Unpredictable variations occurred in the matter content of space.  The extent, intensity, and configuration of the force fields must be adjusted accordingly—a problem in ? million factors which only a computer could solve fast enough (Anderson 43).

This suggests that intricate computer systems would be needed in order for the ramjet function at top efficiency.  This brings up two other problems—the need for a technician on the voyage to service these computers, and the possibility of the computers malfunctioning. 
As the novel progresses, it becomes apparent that there is a certain point at which the Bussard ramjet must start deceleration, decreasing its speed further and further from the speed of light.  In addition, Anderson describes the Tau factor, or that which governs the velocity of both the spaceship and the speed of light.  Anderson concludes that, “the faster she [the ship] travels the more massive she is, as regards the universe at large” (59).  This comes into play later in the novel when the ship hits a small, extremely dense nebula in space and so loses the ability to decelerate (72).  Without the ability to decelerate, the ship’s crew cannot turn off the electromagnetic field or they will instantly be annihilated by harmful radiation (88).  As the ship continues to travel, she becomes more and more massive.  Essentially, the men and women aboard the ship must find a way to reach an area of the universe where gases are extremely rare.  One of the characters comes up with this solution:  “If we can find a region where gas is particularly nonexistent, we can safely shut down the fields, and our engineers can go outside and repair the decelerator system” (93). 
However, the crew comes across another problem when they reach this area of low-density matter.  They find themselves in a part of the universe without habitable planets of any sort.  In a winner-take-all kind of gamble, the crew decides to continue accelerating in order to witness the birth of a new universe.  This is possible because as their velocity increases, and their Tau continues to approach zero, time dilation increases and the universe around them experiences time at an incredibly fast rate.  In the end, the crew finds a new planet in a new universe. 
A number of interesting ramifications appear from analyzing this novel.  One is the psychological effect that the journey has on the crew.  The crew knows that they must be the last surviving members of the human race, as the outside universe speeds by over the millennia.  As a result, many of the crew become depressed and even suicidal at points.  Without specific goals to live for, many others suffer from extreme boredom. 
The second, and perhaps more general, point is that no one can predict what might happen in space.  Space is extremely vast and we still know comparatively little about it; therefore, crews in a ramjet would face unknown dangers while exploring space.  Fiction has allowed us to explore some of these potential dangers, and has given us a more encompassing view of the Bussard ramjet and its possible uses.

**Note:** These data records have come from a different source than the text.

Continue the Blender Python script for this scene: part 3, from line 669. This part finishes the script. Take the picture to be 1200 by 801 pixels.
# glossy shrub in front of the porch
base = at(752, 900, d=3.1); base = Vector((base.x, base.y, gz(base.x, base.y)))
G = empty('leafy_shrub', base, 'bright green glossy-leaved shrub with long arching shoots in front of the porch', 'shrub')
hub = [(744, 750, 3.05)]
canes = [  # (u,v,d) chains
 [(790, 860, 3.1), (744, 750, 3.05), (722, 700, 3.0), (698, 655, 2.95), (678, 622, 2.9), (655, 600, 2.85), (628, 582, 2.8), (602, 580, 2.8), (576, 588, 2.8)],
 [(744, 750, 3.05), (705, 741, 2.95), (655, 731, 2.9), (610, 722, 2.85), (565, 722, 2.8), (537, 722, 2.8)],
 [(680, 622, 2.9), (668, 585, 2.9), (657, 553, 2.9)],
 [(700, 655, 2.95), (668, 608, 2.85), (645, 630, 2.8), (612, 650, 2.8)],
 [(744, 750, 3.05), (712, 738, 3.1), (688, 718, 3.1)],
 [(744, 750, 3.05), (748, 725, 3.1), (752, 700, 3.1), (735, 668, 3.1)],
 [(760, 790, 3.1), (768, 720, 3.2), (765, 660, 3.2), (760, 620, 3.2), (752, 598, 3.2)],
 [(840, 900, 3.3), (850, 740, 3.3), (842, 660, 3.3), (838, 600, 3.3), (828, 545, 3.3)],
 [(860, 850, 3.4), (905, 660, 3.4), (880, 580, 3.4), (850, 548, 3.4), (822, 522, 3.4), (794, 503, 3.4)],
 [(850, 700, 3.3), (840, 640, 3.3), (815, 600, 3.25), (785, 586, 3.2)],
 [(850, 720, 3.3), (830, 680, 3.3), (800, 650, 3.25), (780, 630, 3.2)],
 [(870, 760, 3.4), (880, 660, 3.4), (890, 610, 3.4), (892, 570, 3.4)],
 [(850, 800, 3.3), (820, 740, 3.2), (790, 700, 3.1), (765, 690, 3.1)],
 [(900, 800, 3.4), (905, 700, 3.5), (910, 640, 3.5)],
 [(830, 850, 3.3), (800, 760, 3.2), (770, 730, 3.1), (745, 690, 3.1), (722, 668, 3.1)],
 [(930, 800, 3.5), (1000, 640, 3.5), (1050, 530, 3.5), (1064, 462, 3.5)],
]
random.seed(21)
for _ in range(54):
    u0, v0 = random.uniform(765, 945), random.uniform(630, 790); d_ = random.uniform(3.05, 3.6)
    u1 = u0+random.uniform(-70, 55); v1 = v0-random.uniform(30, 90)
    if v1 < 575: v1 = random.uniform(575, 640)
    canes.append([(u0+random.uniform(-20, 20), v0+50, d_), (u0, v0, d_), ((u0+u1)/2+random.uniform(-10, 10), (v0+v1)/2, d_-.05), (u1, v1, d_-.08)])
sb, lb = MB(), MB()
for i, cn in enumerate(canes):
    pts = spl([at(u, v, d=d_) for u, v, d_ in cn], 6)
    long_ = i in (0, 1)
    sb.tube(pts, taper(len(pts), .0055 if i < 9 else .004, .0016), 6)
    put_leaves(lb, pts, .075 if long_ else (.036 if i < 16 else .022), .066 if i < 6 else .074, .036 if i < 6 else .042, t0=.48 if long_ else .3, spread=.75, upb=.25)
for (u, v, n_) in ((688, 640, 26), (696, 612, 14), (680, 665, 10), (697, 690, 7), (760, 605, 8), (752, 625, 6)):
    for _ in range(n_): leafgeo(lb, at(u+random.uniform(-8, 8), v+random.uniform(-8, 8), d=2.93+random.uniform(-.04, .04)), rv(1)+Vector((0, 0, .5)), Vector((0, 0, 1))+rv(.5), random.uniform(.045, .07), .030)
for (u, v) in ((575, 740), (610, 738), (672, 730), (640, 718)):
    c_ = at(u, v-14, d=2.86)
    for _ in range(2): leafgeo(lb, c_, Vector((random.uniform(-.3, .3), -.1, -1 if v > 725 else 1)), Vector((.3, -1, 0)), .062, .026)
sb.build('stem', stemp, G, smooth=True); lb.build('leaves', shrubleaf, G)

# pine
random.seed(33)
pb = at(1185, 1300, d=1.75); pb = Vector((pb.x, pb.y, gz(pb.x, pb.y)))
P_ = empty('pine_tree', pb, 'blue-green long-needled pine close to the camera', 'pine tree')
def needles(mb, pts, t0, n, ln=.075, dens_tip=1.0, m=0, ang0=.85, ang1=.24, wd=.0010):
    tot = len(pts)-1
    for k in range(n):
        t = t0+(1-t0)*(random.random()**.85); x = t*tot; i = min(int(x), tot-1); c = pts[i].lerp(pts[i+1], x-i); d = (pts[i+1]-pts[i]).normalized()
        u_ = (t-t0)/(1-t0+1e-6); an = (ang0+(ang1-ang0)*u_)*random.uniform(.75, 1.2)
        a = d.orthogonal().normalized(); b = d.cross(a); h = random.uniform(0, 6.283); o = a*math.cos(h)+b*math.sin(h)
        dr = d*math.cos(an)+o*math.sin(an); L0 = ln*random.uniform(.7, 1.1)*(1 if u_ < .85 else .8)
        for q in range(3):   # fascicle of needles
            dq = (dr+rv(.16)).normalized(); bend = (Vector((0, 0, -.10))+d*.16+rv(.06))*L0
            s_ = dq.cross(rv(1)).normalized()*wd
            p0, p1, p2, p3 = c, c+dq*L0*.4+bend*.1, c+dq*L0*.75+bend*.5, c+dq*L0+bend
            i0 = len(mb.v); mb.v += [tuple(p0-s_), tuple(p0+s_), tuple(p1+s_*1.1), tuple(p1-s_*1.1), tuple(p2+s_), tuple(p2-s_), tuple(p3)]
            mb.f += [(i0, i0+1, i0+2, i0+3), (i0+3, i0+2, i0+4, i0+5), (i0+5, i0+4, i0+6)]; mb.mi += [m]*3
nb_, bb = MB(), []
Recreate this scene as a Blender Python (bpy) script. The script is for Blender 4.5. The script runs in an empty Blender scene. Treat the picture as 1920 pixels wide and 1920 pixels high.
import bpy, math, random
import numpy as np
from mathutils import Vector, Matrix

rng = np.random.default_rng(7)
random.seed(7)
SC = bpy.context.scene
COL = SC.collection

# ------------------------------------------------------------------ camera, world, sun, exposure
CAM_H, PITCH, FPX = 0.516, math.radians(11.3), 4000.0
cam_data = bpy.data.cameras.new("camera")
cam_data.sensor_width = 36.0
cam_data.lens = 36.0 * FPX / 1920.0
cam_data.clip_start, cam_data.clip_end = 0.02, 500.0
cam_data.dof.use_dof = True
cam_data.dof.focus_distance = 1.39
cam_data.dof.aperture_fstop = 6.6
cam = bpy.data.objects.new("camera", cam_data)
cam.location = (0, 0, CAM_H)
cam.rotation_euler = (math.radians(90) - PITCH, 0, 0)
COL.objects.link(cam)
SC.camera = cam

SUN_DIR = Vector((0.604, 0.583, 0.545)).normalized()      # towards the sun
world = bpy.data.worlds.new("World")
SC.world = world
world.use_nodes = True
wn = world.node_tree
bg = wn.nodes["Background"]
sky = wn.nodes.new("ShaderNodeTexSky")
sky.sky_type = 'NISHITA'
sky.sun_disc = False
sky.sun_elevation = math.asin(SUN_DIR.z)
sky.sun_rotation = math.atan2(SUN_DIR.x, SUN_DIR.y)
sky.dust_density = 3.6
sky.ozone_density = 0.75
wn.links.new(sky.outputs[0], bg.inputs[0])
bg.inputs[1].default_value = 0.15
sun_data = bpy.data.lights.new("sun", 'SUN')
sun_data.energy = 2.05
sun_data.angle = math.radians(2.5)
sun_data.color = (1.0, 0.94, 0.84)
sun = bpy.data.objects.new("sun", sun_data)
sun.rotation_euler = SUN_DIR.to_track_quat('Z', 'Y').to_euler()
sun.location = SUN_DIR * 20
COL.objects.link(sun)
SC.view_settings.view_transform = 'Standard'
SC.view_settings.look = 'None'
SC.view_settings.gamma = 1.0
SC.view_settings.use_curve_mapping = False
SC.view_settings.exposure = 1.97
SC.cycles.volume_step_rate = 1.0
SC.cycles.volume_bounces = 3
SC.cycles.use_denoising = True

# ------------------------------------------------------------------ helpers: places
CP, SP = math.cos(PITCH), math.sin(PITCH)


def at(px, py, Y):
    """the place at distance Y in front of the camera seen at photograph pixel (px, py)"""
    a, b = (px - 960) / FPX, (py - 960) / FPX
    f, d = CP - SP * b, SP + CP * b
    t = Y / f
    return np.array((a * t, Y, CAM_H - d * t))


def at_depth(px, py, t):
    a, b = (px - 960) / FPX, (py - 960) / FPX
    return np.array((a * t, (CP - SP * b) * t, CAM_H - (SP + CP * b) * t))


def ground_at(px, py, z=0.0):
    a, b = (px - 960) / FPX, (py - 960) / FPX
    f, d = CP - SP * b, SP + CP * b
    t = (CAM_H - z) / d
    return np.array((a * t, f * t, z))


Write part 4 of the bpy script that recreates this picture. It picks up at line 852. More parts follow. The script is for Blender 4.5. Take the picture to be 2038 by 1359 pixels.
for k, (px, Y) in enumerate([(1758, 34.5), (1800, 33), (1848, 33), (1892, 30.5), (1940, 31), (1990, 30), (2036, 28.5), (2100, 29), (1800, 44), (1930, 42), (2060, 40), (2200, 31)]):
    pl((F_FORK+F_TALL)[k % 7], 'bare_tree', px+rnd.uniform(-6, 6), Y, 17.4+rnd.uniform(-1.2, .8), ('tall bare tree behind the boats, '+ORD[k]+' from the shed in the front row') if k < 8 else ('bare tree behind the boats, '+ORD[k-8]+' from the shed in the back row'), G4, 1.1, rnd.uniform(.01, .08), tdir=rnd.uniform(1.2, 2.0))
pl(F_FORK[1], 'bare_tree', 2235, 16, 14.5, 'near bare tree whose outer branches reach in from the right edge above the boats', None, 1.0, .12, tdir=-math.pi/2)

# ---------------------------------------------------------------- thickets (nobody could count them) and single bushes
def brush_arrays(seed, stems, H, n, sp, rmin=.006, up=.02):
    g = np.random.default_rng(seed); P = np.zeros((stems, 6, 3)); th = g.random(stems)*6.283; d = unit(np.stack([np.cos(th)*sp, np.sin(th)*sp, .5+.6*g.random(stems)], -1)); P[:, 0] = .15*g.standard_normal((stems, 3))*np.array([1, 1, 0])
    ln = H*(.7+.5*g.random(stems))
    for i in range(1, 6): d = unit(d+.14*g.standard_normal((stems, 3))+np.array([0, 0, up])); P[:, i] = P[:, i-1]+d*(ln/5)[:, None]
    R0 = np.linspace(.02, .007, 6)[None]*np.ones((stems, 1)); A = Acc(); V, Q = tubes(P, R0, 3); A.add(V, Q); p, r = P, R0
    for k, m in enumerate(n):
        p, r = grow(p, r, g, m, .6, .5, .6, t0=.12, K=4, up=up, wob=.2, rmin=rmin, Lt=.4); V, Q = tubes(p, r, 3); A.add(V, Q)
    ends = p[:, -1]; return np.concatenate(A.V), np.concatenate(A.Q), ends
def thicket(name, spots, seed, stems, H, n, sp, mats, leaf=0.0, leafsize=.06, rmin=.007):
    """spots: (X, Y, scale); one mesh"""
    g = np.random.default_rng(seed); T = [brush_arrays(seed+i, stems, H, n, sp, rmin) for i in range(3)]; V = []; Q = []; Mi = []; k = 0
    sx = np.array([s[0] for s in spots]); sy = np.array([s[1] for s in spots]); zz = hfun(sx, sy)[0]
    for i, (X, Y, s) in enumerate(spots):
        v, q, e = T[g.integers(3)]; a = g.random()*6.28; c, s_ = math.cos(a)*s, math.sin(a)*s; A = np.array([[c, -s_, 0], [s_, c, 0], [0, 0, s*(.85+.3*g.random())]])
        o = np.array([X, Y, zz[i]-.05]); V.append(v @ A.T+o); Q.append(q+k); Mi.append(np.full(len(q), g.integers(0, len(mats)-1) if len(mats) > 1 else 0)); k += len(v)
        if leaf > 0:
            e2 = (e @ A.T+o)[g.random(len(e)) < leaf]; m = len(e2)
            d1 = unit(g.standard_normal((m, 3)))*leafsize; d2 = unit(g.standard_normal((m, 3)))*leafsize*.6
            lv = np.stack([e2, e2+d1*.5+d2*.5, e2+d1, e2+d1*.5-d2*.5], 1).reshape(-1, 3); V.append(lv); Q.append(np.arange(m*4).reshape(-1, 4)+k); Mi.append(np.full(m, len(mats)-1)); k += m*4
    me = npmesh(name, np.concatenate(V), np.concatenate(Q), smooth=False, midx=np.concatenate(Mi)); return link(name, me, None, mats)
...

            The Bussard ramjet is currently outside of the purview of modern science and therefore remains entirely theoretical.  It is not possible to build a reactor or generate the powerful electromagnetic fields that such a vessel would require.  However, the scientific principles behind the ramjet are sound.  With current technology, a hydrogen-collecting ramjet is more feasible to build than a deuterium-collecting one.  In order to circumvent some of the problems that would appear once a human crew is added to the vessel, such as time dilation and psychological wellness, it is recommended that space exploration using ramjets should first be undertaken by robotic vessels at fairly close distances to Earth.

Works Cited

Anderson, Poul. Tau Zero. New York:  Lancer Books, 1970. Print.

Bussard, Robert W.  “Galactic Matter and Interstellar Flight.”  Astronautica Acta 6.4 (1960): 
1-14. Web. 15 April 2013.

Fribsee, Robert H. and Stephanie D. Leifer. United States.  American Institute of Aeronautics
            and Astronautics, Inc. Evaluation of Propulsion Options for Interstellar Missions. 
            Pasadena:  California Institute of Technology, 1998. Web. 15 April 2013.

Frisbee, Robert H. United States. American Institute of Aeronautics and Astronautics, Inc.
            Impact of Interstellar Vehicle Acceleration.  Sacramento:  Joint Propulsion Conference
            and Exhibit, 2006. Web. 15 April 2013.

Niven, Larry.  Protector.  London:  Galaxy Publishing Corporation, 1967. Print.

Niven, Larry.  Ringworld.  USA:  Holt, Rinehart, and Winston, 1977. Print.

Vinge, Vernor.  A Deepness in the Sky.  New York:  Tor Books, 1999. Print.

Vinge, Vernor.  A Fire Upon the Deep.  New York:  Tor Books, 1992. Print.

Whitmire, Daniel P.  “Relativistic Spaceflight and the Catalytic Nuclear Ramjet.”  
Acta Astronautica 2 (2009):  407-509. Web. 15 April 2013.